Cuando durante mi último año en el colegio, en 1966, los militares intervinieron la universidad, Lerner y quince otros profesores protestaron alguna medida arbitraria de las supuestas autoridades, y fueron despedidos. Su reemplazante, un burócrata de pocas luces, lo acusó de habernos instruido en "teorías marxistas." Para poder continuar su vida profesional, Lerner se exilió en los Estados Unidos con su mujer, la filóloga Lía Schwartz.
Lerner nos había mostrado que la literatura era memoria que servía para entender nuestro presente. La burocracia oficial, que tiene pavor de la memoria, publicó en 1995 un ostentoso volumen sobre el Colegio Nacional de Buenos Aires, en el que no hay mención alguna de los años de intervención militar, de los alumnos asesinados, de los profesores perseguidos. Ojalá que un futuro volumen corrija esta ausencia infame.
Lerner entendió algo fundamental en la enseñanza.

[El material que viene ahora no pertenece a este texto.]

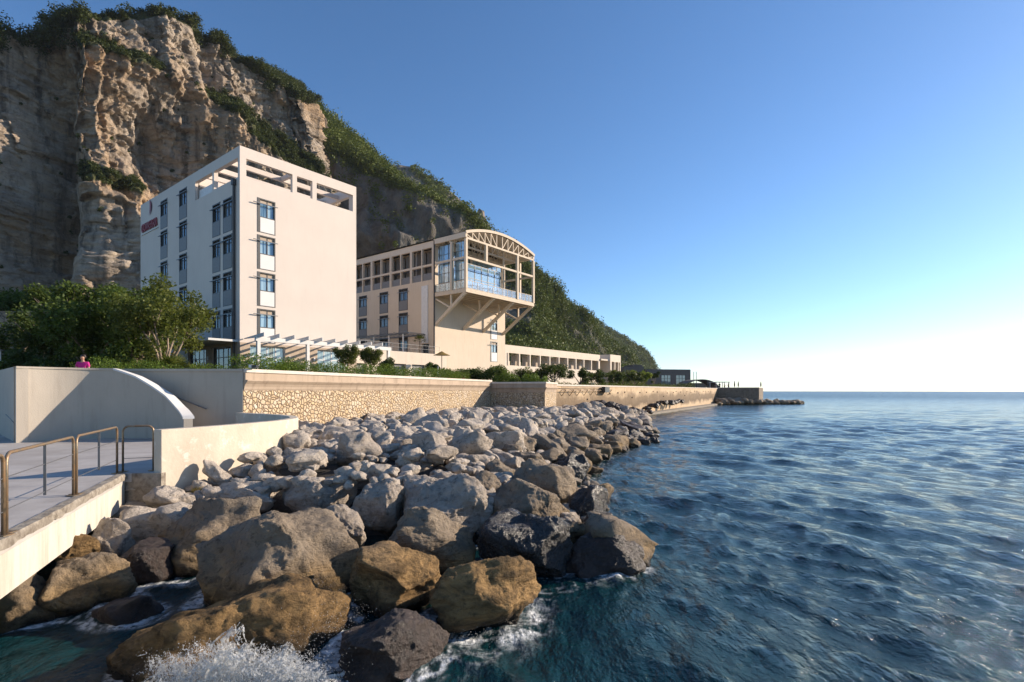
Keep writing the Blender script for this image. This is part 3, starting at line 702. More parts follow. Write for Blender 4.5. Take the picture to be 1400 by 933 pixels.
# back wall of the stair with coping and handrail
r = empty('stair_back_wall', (W0.x, W0.y, -2.0)); tag(r, 'plain grey concrete wall in shade behind the stair at the end of the stone wall', 'wall')
MB().box(-9.0,-.02,0,-.02,.30,TOPZ+2.0-.10).build('wall', M['ramp_concrete'], r); MB().box(-9.0,-.07,TOPZ+1.902,-.03,.34,TOPZ+2.0).build('coping', M['ramp_concrete'], r)
# curved ramp wall and the wall going back on the left
r = empty('stair_ramp_wall', (-17,18.05,-1.9)); tag(r, 'curved concrete stair wall with pale sloping coping and a sunlit triangle', 'wall')
RS = catmull(RW, 10); HX = [-18,-14.95,-14.2,-13.6,-12.9,-12.35,-11.9,-11.7]; HZ = [.83,.83,.55,.22,-.19,-.62,-.92,-.97]
b = MB(); cp = MB(); N = []
for i, p in enumerate(RS):
    d0 = (RS[min(i+1,len(RS)-1)]-RS[max(i-1,0)]).normalized(); n_ = Vector((d0.y,-d0.x)); N.append(n_)
top = [float(np.interp(p.x, HX, HZ)) for p in RS]
def strip(mb, i, o1, o2, za, zb):
    rs = []
    for k in (i, i+1):
        p, n_ = RS[k]-Vector((-17,18.05)), N[k]; z1 = top[k]+1.9
        rs.append([(p.x+n_.x*o1,p.y+n_.y*o1,za(z1)),(p.x+n_.x*o1,p.y+n_.y*o1,zb(z1)),(p.x+n_.x*o2,p.y+n_.y*o2,zb(z1)),(p.x+n_.x*o2,p.y+n_.y*o2,za(z1))])
    for j in range(4): mb.face([rs[0][j],rs[1][j],rs[1][(j+1)%4],rs[0][(j+1)%4]])
    return rs
for i in range(len(RS)-1):
    r1 = strip(b, i, 0, -.28, lambda z: 0, lambda z: z-.07)
    r2 = strip(cp, i, .03, -.33, lambda z: z-.068, lambda z: z) if RS[i].x > -14.98 else strip(b, i, .03, -.33, lambda z: z-.068, lambda z: z)
    if i == len(RS)-2: b.face(r1[1]); cp.face(r2[1])
b.build('wall', M['ramp_concrete'], r, True).data.shade_flat(); cp.build('sloping_coping', M['white_paint'], r)
bl = MB(); A_ = Vector((0,0)); B_ = Vector((-16,14.2)); dd = (B_-A_).normalized(); n2 = Vector((-dd.y,dd.x))*-.3
bl.prism([A_,B_,B_+Vector((.2,.25)),A_+Vector((.2,.25))], 0, 2.73).build('side_wall', M['ramp_concrete'], r)
# staircase between the two walls
r = MB()
for k in range(10): r.box(-3.6+k*.30, -.84, 0, -3.3+k*.30, -.1, 1.75-k*.175)
o = r.build('staircase', M['ramp_concrete']); o.location = (-10.6-.9,20.85,-1.86); tag(o, 'grey concrete steps between the curved stair wall and back wall', 'staircase')
def wall_rail(name, a, b_, n_, label):
    r = empty(name, a); tag(r, label, 'handrail', 'metal handrails on the stair walls')
    v = Vector(b_)-Vector(a); n3 = Vector(n_)
    MB().tube([n3*.09, v+n3*.09], .024, 8).build('rail', M['steel_grey'], r, True)
    for f in (.12,.5,.88): MB().bar(v*f, v*f+n3*.09+Vector((0,0,-.03)), .02).build('bracket', M['steel_grey'], r)
wall_rail('wall_handrail', (-14.6,20.77,.30), (-12.0,20.77,-.73), (0,-1,0), 'slim metal handrail sloping down the shaded wall behind the stair')
wall_rail('wall_handrail', (-19.3,20.22,-.92), (-17.35,18.49,-1.13), (-.66,-.75,0), 'short metal handrail on the shaded wall at the left edge')
# walkway railings
def railing(name, P, label, mid=True, wires=True):
    r = empty(name, (*P[0],-1.79)); tag(r, label, 'railing', 'rusty steel railings on the walkway edge')
    a = Vector((0,0,0)); c = Vector((P[1][0]-P[0][0], P[1][1]-P[0][1], 0)); u = c.normalized(); z = Vector((0,0,1)); rr = .12; H = 1.0
    pts = [a, a+z*(H-rr)]
    for k in range(1,6):
        t = math.pi/2*k/6; pts.append(a+u*(rr-rr*math.cos(t))+z*(H-rr+rr*math.sin(t)))
    pts += [a+u*rr+z*H, c-u*rr+z*H]
    for k in range(1,6):
        t = math.pi/2*k/6; pts.append(c-u*(rr-rr*math.sin(t))+z*(H-rr+rr*math.cos(t)))
    pts += [c+z*(H-rr), c]
    MB().tube(pts, .023, 10).build('frame', M['rusty_steel'], r, True)
    for q in (a, c): MB().box(q.x-.075,q.y-.075,0,q.x+.075,q.y+.075,.012).build('base_plate', M['rusty_steel'], r)
    if mid: MB().bar(c*.5+z*.24, c*.5+z*(H-.02), .034,.018, u).build('mid_post', M['steel_grey'], r)
    for h_ in (.70,.29): MB().tube([a+z*h_, c+z*h_], .0065, 6).build('wire', M['steel_grey'], r)
railing('walkway_railing', [(-4.1,2.05),(-6.28,6.5)], 'nearest steel railing on the walkway, mostly cut by the left edge')
railing('walkway_railing', [(-6.36,6.62),(-7.47,8.97)], 'rusty railing with a thin middle post nearest the left edge')
railing('walkway_railing', [(-7.52,9.09),(-8.52,11.36)], 'rusty railing with a thin middle post in the middle of the walkway edge')
railing('walkway_railing', [(-8.57,11.60),(-8.02,11.78)], 'short narrow railing without middle post beside the curved parapet', False)

# ------------------------------------------------------------------ facade helper
def facade(mb, face, L, z0, z1, holes, depth=.3):
    """wall skin with real openings; face(u,z,d) -> local point, d inward"""
    us = sorted({0, L, *[h[0] for h in holes], *[h[1] for h in holes]}); zs = sorted({z0, z1, *[h[2] for h in holes], *[h[3] for h in holes]})
    for i in range(len(us)-1):
        for j in range(len(zs)-1):
            um, zm = (us[i]+us[i+1])/2, (zs[j]+zs[j+1])/2
            if any(h[0] < um < h[1] and h[2] < zm < h[3] for h in holes): continue
            mb.face([face(us[i],zs[j],0),face(us[i+1],zs[j],0),face(us[i+1],zs[j+1],0),face(us[i],zs[j+1],0)])
    for a,b_,c,d_ in holes:
        mb.face([face(a,c,0),face(b_,c,0),face(b_,c,depth),face(a,c,depth)]); mb.face([face(a,d_,0),face(b_,d_,0),face(b_,d_,depth),face(a,d_,depth)])
        mb.face([face(a,c,0),face(a,d_,0),face(a,d_,depth),face(a,c,depth)]); mb.face([face(b_,c,0),face(b_,d_,0),face(b_,d_,depth),face(b_,c,depth)])
def fbox(mb, face, u0, u1, z0, z1, d0, d1):
    P = [face(u,z,d) for d in (d0,d1) for z in (z0,z1) for u in (u0,u1)]
    n = len(mb.v); mb.v += P; mb.f += [tuple(n+i for i in q) for q in ((0,1,3,2),(4,6,7,5),(0,4,5,1),(2,3,7,6),(0,2,6,4),(1,5,7,3))]
    return mb
def window(root, face, u0, u1, z0, z1, panel, pane, slim=False):
    fr = MB(); w_ = u1-u0; zs = z0+(z1-z0)*.46
    fd, bd = (.02, .22)
    fbox(fr, face, u0, u0+(.24 if not slim else .10), z0, z1, -.03, bd); fbox(fr, face, u1-.09, u1, z0, z1, .0, bd)
    a0 = u0+(.24 if not slim else .10)
    fbox(fr, face, a0, u1-.09, z1-.10, z1, 0, bd); fbox(fr, face, a0, u1-.09, z0, z0+.07, -.02, bd); fbox(fr, face, a0, u1-.09, zs-.04, zs+.04, .02, bd)
    um = (a0+u1)/2; fbox(fr, face, um-.04, um+.04, zs+.04, z1-.10, .10, bd)
    f = fr.build('window', M['window_frame'], root)
    fbox(MB(), face, a0+.001, u1-.091, zs+.041, z1-.101, .15, .17).build('pane', M[pane], f)
    fbox(MB(), face, a0+.03, u1-.10, z0+.075, zs-.045, .0, .06).build('spandrel_panel', M[panel], f)
    fbox(MB(), face, a0, u1-.09, z1-.42, z1-.104, .12, .149).build('shutter_box', M['interior_dark' if slim else 'clad_stone'], f)
    aw = MB(); fbox(aw, face, u0-.42, u1+.12, z1-.54, z1-.48, -.22, -.14); fbox(aw, face, u0+.05, u0+.10, z1-.53, z1-.49, -.22, 0); fbox(aw, face, u1-.10, u1-.05, z1-.53, z1-.49, -.22, 0)
    aw.build('awning_bar', M['steel_grey'], f)
    return f
U = Vector((.614,.789)).normalized(); UANG = math.atan2(U.y, U.x)
fl = lambda u,z,d: (u,d,z)        # sunlit face (y = 0)
fs = lambda u,z,d: (d,u,z)        # shaded face (x = 0)

# ------------------------------------------------------------------ hotel tower
TW, TD = 11.74, 23.8; TB = .7
tower = empty('hotel_tower', (-23.26,45.0,TB), UANG); tag(tower, 'tall pale cube hotel tower with open roof loggia and red sign', 'building')
zz = lambda z: z-TB
g0 = 4.1
H1, H2, H3 = zz(18.32), zz(20.0), zz(20.95)
b = MB()
winL = [(1.50,3.15,zt-3.02,zt) for zt in (16.95,13.70,10.45,7.2)]
doorsL = [(.85,4.05,.15,3.25),(7.3,10.6,.15,3.25)]
holesL = [(a,c,zz(z0),zz(z1)) for a,c,z0,z1 in winL]+doorsL+[(.55,4.78,H1,H2),(5.22,6.80,H1,H2),(7.25,11.34,H1,H2)]
facade(b, fl, TW, 0, H3, holesL, .3)
winS = [(u,u2,zt-3.0,zt) for u,u2 in ((1.40,3.2),(3.7,5.35)) for zt in (16.95,13.70,10.45,7.2)]+[(u,u2,zt-3.0,zt) for u,u2 in ((11.0,12.95),(15.95,17.9)) for zt in (20.05,16.85,13.6,10.35)]
doorsS = [(1.6,5.4,.15,3.2),(6.6,10.6,.15,3.2)]
holesS = [(a,c,zz(z0),zz(z1)) for a,c,z0,z1 in winS]+doorsS+[(.36,5.0,H1,H2),(5.35,9.1,H1-.1,H2)]
facade(b, fs, TD, 0, H3, holesS, .3)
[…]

El profesor puede hacer descubrir a los alumnos territorios por ellos desconocidos, brindarles informaciones técnicas, ayudarlos a establecer para sí mismos una disciplina intelectual pero, por sobre todo, debe crear para ellos un espacio de libertad mental en el cual puedan adiestrar su imaginación y su razonamiento, un lugar en el que puedan aprender a pensar.
En clase, Lerner nos deslumbraba. Un adolescente descubre rápidamente las deficiencias de un profesor y no tiene compasión alguna ante la charlatanería. Admira en cambio la inteligencia, el humor, y por sobre todo, la honestidad, todas cualidades que eran las de Lerner. Una más: el respeto. Lerner nos respetaba. Las clases tenían lugar en una atmósfera de respeto mutuo, y tanto las carcajadas como las graves sentencias filosóficas (los adolescentes tienden a la gravedad) eran siempre amables, bien intencionadas, nunca mezquinas o humillantes. Décadas más tarde, cuando volvimos a vernos, y a pesar de la dificultad que sentí en llamarlo ahora "Isaías" y no "Profesor Lerner", descubrí que aquellas cualidades seguían imperturbables.
Hannah Arendt dice que la cultura es "la formación de la atención". Lerner nos ayudó a formar esa atención necesaria. Y si hoy puedo imaginar, razonar, actuar de modo menos torpe o injusto, sé que es en gran medida gracias a él. Y desde esta orilla, quiero decirle mi afecto, mi admiración y mi gratitud.